[START OF Data lines]

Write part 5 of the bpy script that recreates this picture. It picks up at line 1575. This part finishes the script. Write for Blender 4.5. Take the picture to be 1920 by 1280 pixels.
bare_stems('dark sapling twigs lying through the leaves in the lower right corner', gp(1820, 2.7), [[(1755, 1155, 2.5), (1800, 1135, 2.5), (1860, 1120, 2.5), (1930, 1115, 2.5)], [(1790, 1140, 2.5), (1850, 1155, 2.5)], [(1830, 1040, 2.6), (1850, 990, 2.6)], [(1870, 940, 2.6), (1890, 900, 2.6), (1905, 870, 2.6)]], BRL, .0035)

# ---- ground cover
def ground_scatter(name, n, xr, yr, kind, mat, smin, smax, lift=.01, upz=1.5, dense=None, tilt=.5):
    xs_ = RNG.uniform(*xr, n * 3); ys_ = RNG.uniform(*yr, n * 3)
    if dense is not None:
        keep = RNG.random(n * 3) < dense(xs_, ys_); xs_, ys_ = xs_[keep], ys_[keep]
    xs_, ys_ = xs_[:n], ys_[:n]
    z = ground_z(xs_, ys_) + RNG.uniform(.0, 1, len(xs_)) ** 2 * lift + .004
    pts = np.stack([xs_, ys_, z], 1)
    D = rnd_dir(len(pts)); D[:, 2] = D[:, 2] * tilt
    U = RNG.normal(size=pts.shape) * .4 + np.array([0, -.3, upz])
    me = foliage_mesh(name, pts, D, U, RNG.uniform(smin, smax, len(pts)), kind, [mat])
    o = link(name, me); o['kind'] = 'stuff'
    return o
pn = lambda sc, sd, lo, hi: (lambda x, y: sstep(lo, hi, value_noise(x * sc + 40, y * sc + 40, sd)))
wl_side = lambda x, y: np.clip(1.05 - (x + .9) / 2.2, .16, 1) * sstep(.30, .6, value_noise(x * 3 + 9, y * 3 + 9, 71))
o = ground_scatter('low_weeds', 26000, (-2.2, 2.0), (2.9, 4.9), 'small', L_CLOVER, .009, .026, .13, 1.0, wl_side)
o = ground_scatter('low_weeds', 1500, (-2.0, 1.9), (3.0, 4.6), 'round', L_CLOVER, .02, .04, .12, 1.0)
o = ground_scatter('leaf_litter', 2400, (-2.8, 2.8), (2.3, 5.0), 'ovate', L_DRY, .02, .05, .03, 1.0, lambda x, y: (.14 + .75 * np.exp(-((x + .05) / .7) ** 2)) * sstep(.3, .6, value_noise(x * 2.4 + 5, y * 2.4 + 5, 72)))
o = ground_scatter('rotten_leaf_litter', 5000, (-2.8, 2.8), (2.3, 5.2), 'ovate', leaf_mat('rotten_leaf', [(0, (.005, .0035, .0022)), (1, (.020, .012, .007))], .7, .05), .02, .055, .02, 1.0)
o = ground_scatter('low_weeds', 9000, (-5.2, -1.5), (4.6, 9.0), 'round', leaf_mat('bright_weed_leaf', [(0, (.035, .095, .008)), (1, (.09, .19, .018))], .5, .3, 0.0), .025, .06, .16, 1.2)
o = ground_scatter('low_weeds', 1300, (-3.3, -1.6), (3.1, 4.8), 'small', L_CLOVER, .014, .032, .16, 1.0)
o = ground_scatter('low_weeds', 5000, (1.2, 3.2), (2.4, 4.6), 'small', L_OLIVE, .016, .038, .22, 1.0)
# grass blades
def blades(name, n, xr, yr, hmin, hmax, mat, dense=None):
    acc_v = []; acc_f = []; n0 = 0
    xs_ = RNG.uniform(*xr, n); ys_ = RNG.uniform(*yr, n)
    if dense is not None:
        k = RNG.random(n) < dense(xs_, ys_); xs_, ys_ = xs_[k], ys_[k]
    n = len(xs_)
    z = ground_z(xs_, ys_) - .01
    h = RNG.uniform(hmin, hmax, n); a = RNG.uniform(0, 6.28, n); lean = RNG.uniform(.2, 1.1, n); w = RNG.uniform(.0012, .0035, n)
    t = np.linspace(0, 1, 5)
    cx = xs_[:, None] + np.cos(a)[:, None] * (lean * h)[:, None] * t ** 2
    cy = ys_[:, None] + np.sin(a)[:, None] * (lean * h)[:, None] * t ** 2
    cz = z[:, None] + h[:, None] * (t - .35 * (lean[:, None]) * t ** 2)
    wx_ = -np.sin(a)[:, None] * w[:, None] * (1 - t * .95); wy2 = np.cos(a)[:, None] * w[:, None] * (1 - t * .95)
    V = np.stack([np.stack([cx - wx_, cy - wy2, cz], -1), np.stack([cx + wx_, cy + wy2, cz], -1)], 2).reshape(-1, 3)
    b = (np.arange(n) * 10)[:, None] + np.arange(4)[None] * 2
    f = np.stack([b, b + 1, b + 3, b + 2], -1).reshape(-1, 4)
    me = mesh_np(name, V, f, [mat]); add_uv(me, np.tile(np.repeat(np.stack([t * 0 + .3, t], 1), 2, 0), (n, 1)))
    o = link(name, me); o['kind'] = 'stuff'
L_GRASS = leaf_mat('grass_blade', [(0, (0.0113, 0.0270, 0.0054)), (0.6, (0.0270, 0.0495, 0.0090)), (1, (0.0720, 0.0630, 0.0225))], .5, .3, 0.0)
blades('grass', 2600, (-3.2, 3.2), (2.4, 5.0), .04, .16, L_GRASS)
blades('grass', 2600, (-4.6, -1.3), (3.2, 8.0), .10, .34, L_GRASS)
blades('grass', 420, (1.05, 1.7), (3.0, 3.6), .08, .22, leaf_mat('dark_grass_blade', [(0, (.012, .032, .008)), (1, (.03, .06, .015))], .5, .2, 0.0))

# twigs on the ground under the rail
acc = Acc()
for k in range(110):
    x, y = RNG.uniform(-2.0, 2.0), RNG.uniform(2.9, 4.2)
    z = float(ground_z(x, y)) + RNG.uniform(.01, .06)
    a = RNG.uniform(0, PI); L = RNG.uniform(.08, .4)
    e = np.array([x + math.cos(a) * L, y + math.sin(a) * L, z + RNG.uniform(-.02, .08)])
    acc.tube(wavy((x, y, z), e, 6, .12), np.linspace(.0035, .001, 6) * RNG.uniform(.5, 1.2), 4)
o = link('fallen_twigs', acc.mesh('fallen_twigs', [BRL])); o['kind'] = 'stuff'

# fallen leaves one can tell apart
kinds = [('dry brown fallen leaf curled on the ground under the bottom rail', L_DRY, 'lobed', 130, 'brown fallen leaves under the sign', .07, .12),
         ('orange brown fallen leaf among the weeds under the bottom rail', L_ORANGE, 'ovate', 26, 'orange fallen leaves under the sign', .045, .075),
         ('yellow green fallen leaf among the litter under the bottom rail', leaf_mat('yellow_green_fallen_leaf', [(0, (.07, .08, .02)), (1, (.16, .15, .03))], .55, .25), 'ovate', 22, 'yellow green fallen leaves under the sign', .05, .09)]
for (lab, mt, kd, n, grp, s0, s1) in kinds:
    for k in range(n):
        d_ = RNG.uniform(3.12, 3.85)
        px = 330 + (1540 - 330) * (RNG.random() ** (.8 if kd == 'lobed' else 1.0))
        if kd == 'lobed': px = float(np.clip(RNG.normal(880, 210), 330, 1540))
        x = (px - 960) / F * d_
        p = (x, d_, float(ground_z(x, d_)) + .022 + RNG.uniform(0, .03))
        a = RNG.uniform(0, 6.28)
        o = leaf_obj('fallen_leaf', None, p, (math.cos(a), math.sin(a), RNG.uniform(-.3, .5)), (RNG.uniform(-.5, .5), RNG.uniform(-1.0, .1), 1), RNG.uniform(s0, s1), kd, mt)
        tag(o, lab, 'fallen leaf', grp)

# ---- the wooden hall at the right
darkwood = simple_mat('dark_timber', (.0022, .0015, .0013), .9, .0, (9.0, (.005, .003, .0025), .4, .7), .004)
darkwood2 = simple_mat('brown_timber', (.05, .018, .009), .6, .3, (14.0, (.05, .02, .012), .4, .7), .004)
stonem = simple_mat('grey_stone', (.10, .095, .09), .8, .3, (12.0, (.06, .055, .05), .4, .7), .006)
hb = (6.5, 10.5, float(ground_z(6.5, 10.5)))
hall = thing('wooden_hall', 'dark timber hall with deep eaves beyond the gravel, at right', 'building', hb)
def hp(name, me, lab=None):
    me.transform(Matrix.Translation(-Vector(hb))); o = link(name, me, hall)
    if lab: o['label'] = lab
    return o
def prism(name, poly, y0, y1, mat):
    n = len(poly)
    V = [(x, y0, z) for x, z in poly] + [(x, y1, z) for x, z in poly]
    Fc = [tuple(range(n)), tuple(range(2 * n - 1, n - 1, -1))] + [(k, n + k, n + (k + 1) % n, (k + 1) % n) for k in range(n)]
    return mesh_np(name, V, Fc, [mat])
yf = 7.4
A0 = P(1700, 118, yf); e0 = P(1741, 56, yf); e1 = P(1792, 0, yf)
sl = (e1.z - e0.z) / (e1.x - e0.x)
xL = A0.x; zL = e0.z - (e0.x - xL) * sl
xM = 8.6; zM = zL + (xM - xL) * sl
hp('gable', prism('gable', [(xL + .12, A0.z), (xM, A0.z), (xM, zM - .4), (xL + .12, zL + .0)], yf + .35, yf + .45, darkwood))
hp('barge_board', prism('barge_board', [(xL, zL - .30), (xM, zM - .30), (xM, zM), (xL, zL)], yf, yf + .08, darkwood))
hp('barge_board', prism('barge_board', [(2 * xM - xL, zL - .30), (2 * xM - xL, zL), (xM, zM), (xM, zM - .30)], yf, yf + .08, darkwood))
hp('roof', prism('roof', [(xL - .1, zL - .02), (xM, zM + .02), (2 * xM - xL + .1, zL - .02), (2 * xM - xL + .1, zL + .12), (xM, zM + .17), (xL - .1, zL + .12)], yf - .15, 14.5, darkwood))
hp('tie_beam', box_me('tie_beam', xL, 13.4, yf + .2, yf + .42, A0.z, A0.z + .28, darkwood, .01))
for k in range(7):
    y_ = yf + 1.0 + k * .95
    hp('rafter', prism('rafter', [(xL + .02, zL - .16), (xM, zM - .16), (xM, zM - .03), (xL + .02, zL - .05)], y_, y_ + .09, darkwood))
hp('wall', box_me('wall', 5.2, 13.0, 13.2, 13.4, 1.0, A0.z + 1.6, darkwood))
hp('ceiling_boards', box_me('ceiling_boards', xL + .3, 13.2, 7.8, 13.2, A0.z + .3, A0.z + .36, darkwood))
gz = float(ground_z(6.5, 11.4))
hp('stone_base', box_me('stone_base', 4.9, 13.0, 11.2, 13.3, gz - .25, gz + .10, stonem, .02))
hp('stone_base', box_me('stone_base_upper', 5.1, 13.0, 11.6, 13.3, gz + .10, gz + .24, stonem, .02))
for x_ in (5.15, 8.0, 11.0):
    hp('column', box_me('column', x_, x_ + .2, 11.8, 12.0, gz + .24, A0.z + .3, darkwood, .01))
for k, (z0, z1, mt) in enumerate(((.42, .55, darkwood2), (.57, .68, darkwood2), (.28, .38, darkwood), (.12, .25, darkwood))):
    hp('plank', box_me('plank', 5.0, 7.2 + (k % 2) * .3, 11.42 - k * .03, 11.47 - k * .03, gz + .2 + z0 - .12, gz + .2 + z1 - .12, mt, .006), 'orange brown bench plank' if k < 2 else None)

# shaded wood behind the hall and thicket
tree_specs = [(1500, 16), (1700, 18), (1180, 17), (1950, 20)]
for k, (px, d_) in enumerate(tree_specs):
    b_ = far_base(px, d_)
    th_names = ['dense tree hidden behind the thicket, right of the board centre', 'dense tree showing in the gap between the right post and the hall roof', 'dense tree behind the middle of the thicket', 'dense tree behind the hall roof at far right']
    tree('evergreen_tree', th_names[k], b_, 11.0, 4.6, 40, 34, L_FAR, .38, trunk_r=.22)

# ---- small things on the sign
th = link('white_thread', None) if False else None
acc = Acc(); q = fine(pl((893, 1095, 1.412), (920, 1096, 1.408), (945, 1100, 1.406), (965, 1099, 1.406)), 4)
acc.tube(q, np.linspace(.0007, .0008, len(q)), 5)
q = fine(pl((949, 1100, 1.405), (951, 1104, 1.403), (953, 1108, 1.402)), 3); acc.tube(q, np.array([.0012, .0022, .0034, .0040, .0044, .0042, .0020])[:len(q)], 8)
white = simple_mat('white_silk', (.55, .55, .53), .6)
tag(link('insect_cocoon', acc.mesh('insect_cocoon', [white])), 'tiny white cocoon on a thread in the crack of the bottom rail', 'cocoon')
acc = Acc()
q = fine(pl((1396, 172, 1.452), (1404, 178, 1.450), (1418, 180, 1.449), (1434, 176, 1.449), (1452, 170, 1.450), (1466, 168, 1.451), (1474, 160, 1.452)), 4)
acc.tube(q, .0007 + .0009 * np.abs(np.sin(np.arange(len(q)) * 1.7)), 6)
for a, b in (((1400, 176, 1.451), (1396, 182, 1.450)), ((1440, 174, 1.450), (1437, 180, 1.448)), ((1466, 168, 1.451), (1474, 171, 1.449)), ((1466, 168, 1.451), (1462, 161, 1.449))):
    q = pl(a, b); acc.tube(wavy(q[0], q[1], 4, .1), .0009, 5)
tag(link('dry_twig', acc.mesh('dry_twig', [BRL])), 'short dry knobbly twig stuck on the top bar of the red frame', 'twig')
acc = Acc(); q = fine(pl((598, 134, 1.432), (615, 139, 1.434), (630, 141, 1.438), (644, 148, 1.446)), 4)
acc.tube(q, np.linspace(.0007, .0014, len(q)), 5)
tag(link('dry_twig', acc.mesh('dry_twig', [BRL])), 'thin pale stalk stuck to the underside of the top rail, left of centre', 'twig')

[END OF Data lines]

### To do
Give back exactly the lines running from the line that contains "hp('rafter', prism('rafter', [(xL" through the line that contains "hp('plank', box_me('plank', 5.0, 7.2", and nothing outside them.

### Full answer
    hp('rafter', prism('rafter', [(xL + .02, zL - .16), (xM, zM - .16), (xM, zM - .03), (xL + .02, zL - .05)], y_, y_ + .09, darkwood))
hp('wall', box_me('wall', 5.2, 13.0, 13.2, 13.4, 1.0, A0.z + 1.6, darkwood))
hp('ceiling_boards', box_me('ceiling_boards', xL + .3, 13.2, 7.8, 13.2, A0.z + .3, A0.z + .36, darkwood))
gz = float(ground_z(6.5, 11.4))
hp('stone_base', box_me('stone_base', 4.9, 13.0, 11.2, 13.3, gz - .25, gz + .10, stonem, .02))
hp('stone_base', box_me('stone_base_upper', 5.1, 13.0, 11.6, 13.3, gz + .10, gz + .24, stonem, .02))
for x_ in (5.15, 8.0, 11.0):
    hp('column', box_me('column', x_, x_ + .2, 11.8, 12.0, gz + .24, A0.z + .3, darkwood, .01))
for k, (z0, z1, mt) in enumerate(((.42, .55, darkwood2), (.57, .68, darkwood2), (.28, .38, darkwood), (.12, .25, darkwood))):
    hp('plank', box_me('plank', 5.0, 7.2 + (k % 2) * .3, 11.42 - k * .03, 11.47 - k * .03, gz + .2 + z0 - .12, gz + .2 + z1 - .12, mt, .006), 'orange brown bench plank' if k < 2 else None)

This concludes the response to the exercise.